WHAT THIS TASK INVOLVES »
What follows are records. Restate all of them word for word.

(3D scene scripts)
──────────

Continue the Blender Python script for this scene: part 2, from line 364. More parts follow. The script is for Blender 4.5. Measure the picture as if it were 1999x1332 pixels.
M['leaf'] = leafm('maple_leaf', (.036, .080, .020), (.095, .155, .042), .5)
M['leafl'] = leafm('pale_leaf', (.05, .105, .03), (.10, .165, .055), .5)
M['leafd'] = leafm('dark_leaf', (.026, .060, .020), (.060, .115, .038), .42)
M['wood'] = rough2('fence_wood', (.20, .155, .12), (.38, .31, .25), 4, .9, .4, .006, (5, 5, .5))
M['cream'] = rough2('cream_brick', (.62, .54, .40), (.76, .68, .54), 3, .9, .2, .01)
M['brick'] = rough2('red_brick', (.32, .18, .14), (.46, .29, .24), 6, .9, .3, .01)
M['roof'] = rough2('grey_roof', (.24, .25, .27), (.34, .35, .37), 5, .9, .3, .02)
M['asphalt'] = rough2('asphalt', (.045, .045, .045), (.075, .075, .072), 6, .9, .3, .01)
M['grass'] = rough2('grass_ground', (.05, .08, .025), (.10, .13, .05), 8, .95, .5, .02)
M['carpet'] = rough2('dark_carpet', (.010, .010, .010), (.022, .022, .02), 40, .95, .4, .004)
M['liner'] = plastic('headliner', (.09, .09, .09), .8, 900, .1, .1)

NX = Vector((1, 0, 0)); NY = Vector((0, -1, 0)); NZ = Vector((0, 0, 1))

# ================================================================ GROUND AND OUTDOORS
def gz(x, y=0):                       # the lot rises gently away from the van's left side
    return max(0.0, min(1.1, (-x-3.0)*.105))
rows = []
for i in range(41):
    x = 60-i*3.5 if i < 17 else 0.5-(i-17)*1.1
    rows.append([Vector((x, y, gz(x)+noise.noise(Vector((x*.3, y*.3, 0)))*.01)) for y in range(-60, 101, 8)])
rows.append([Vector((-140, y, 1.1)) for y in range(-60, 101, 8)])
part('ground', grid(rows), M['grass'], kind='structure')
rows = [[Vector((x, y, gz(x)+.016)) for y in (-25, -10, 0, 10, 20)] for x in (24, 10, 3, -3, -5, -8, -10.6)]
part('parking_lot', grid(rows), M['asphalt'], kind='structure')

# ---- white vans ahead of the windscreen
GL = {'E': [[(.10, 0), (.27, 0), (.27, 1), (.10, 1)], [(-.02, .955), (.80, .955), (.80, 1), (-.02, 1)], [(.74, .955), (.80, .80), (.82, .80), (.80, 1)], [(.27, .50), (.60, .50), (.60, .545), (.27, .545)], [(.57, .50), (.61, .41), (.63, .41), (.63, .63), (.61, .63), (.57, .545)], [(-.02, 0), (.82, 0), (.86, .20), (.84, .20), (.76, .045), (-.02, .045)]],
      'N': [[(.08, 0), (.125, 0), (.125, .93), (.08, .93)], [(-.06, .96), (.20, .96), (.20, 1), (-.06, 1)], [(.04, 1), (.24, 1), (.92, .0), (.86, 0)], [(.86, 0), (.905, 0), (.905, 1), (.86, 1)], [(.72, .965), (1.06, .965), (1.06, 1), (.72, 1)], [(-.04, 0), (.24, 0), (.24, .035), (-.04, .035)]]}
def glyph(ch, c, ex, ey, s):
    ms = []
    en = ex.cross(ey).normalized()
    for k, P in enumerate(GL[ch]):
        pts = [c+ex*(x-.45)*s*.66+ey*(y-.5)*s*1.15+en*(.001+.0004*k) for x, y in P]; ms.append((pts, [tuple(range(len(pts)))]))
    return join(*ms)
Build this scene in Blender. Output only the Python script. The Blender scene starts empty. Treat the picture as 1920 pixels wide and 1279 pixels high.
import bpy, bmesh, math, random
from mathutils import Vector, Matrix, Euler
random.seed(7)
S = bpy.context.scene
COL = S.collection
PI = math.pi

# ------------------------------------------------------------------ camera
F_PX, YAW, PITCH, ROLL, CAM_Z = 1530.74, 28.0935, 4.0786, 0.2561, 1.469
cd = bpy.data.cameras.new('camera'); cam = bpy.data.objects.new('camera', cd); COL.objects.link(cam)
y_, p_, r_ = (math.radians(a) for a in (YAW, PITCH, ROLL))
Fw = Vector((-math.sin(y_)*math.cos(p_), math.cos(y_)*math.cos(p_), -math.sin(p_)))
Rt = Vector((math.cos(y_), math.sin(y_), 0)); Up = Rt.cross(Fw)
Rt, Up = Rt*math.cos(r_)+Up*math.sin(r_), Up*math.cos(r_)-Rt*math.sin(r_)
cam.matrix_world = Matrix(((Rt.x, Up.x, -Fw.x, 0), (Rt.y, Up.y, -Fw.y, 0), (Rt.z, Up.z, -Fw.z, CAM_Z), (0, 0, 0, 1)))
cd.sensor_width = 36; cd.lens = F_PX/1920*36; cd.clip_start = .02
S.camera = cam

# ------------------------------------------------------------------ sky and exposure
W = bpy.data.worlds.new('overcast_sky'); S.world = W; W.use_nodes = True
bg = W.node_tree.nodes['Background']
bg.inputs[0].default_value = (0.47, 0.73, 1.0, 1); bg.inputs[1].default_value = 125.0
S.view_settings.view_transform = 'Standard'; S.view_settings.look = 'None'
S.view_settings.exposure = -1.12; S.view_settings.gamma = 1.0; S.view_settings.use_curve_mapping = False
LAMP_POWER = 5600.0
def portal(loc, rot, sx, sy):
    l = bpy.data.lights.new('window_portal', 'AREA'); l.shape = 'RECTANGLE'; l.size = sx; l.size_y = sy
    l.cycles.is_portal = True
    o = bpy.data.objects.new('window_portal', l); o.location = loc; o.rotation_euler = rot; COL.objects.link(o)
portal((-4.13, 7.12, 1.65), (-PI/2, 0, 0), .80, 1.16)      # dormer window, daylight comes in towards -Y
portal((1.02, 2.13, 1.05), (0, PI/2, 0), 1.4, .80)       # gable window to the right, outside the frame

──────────

SOLUTION »
Continue the Blender Python script for this scene: part 2, from line 364. More parts follow. The script is for Blender 4.5. Measure the picture as if it were 1999x1332 pixels.
M['leaf'] = leafm('maple_leaf', (.036, .080, .020), (.095, .155, .042), .5)
M['leafl'] = leafm('pale_leaf', (.05, .105, .03), (.10, .165, .055), .5)
M['leafd'] = leafm('dark_leaf', (.026, .060, .020), (.060, .115, .038), .42)
M['wood'] = rough2('fence_wood', (.20, .155, .12), (.38, .31, .25), 4, .9, .4, .006, (5, 5, .5))
M['cream'] = rough2('cream_brick', (.62, .54, .40), (.76, .68, .54), 3, .9, .2, .01)
M['brick'] = rough2('red_brick', (.32, .18, .14), (.46, .29, .24), 6, .9, .3, .01)
M['roof'] = rough2('grey_roof', (.24, .25, .27), (.34, .35, .37), 5, .9, .3, .02)
M['asphalt'] = rough2('asphalt', (.045, .045, .045), (.075, .075, .072), 6, .9, .3, .01)
M['grass'] = rough2('grass_ground', (.05, .08, .025), (.10, .13, .05), 8, .95, .5, .02)
M['carpet'] = rough2('dark_carpet', (.010, .010, .010), (.022, .022, .02), 40, .95, .4, .004)
M['liner'] = plastic('headliner', (.09, .09, .09), .8, 900, .1, .1)

NX = Vector((1, 0, 0)); NY = Vector((0, -1, 0)); NZ = Vector((0, 0, 1))

# ================================================================ GROUND AND OUTDOORS
def gz(x, y=0):                       # the lot rises gently away from the van's left side
    return max(0.0, min(1.1, (-x-3.0)*.105))
rows = []
for i in range(41):
    x = 60-i*3.5 if i < 17 else 0.5-(i-17)*1.1
    rows.append([Vector((x, y, gz(x)+noise.noise(Vector((x*.3, y*.3, 0)))*.01)) for y in range(-60, 101, 8)])
rows.append([Vector((-140, y, 1.1)) for y in range(-60, 101, 8)])
part('ground', grid(rows), M['grass'], kind='structure')
rows = [[Vector((x, y, gz(x)+.016)) for y in (-25, -10, 0, 10, 20)] for x in (24, 10, 3, -3, -5, -8, -10.6)]
part('parking_lot', grid(rows), M['asphalt'], kind='structure')

# ---- white vans ahead of the windscreen
GL = {'E': [[(.10, 0), (.27, 0), (.27, 1), (.10, 1)], [(-.02, .955), (.80, .955), (.80, 1), (-.02, 1)], [(.74, .955), (.80, .80), (.82, .80), (.80, 1)], [(.27, .50), (.60, .50), (.60, .545), (.27, .545)], [(.57, .50), (.61, .41), (.63, .41), (.63, .63), (.61, .63), (.57, .545)], [(-.02, 0), (.82, 0), (.86, .20), (.84, .20), (.76, .045), (-.02, .045)]],
      'N': [[(.08, 0), (.125, 0), (.125, .93), (.08, .93)], [(-.06, .96), (.20, .96), (.20, 1), (-.06, 1)], [(.04, 1), (.24, 1), (.92, .0), (.86, 0)], [(.86, 0), (.905, 0), (.905, 1), (.86, 1)], [(.72, .965), (1.06, .965), (1.06, 1), (.72, 1)], [(-.04, 0), (.24, 0), (.24, .035), (-.04, .035)]]}
def glyph(ch, c, ex, ey, s):
    ms = []
    en = ex.cross(ey).normalized()
    for k, P in enumerate(GL[ch]):
        pts = [c+ex*(x-.45)*s*.66+ey*(y-.5)*s*1.15+en*(.001+.0004*k) for x, y in P]; ms.append((pts, [tuple(range(len(pts)))]))
    return join(*ms)
Build this scene in Blender. Output only the Python script. The Blender scene starts empty. Treat the picture as 1920 pixels wide and 1279 pixels high.
import bpy, bmesh, math, random
from mathutils import Vector, Matrix, Euler
random.seed(7)
S = bpy.context.scene
COL = S.collection
PI = math.pi

# ------------------------------------------------------------------ camera
F_PX, YAW, PITCH, ROLL, CAM_Z = 1530.74, 28.0935, 4.0786, 0.2561, 1.469
cd = bpy.data.cameras.new('camera'); cam = bpy.data.objects.new('camera', cd); COL.objects.link(cam)
y_, p_, r_ = (math.radians(a) for a in (YAW, PITCH, ROLL))
Fw = Vector((-math.sin(y_)*math.cos(p_), math.cos(y_)*math.cos(p_), -math.sin(p_)))
Rt = Vector((math.cos(y_), math.sin(y_), 0)); Up = Rt.cross(Fw)
Rt, Up = Rt*math.cos(r_)+Up*math.sin(r_), Up*math.cos(r_)-Rt*math.sin(r_)
cam.matrix_world = Matrix(((Rt.x, Up.x, -Fw.x, 0), (Rt.y, Up.y, -Fw.y, 0), (Rt.z, Up.z, -Fw.z, CAM_Z), (0, 0, 0, 1)))
cd.sensor_width = 36; cd.lens = F_PX/1920*36; cd.clip_start = .02
S.camera = cam

# ------------------------------------------------------------------ sky and exposure
W = bpy.data.worlds.new('overcast_sky'); S.world = W; W.use_nodes = True
bg = W.node_tree.nodes['Background']
bg.inputs[0].default_value = (0.47, 0.73, 1.0, 1); bg.inputs[1].default_value = 125.0
S.view_settings.view_transform = 'Standard'; S.view_settings.look = 'None'
S.view_settings.exposure = -1.12; S.view_settings.gamma = 1.0; S.view_settings.use_curve_mapping = False
LAMP_POWER = 5600.0
def portal(loc, rot, sx, sy):
    l = bpy.data.lights.new('window_portal', 'AREA'); l.shape = 'RECTANGLE'; l.size = sx; l.size_y = sy
    l.cycles.is_portal = True
    o = bpy.data.objects.new('window_portal', l); o.location = loc; o.rotation_euler = rot; COL.objects.link(o)
portal((-4.13, 7.12, 1.65), (-PI/2, 0, 0), .80, 1.16)      # dormer window, daylight comes in towards -Y
portal((1.02, 2.13, 1.05), (0, PI/2, 0), 1.4, .80)       # gable window to the right, outside the frame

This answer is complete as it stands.